Date on Master's Thesis/Doctoral Dissertation

8-2023

Document Type

Doctoral Dissertation

Degree Name

Ph. D.

Department

Mathematics

Degree Program

Applied and Industrial Mathematics, PhD

Committee Chair

Riedel, Thomas

Committee Co-Chair (if applicable)

Powers, Robert

Committee Member

Powers, Robert

Committee Member

Larson, Lee

Committee Member

Himes, Paul

Author's Keywords

Functional equations; stability; Cauchy's equation; probabilistic metric space; fuzzy logic; analysis

Abstract

The most famous functional equation f(x+y)=f(x)+f(y) known as Cauchy's equation due to its appearance in the seminal analysis text Cours d'Analyse (Cauchy 1821), was used to understand fundamental aspects of the real numbers and the importance of regularity assumptions in mathematical analysis. Since then, the equation has been abstracted and examined in many contexts. One such examination, introduced by Stanislaw Ulam and furthered by Donald Hyers, was that of stability. Hyers demonstrated that Cauchy's equation exhibited stability over Banach Spaces in the following sense: functions that approximately satisfy Cauchy's equation are approximated with the same level of error by functions that are solutions of Cauchy's equation, namely linear maps.
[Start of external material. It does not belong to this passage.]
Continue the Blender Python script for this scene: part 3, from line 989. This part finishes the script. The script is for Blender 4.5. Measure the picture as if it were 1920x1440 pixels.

Here we pose the question of the stability of Cauchy's equation for functions defined on the monoid known as Delta Plus, the space of cumulative distribution functions. We present stability results analogous to those of Hyer's and Ulam and results involving a new perspective on stability. We furnish a connection between the two perspectives and examples of the need for some regularity assumptions.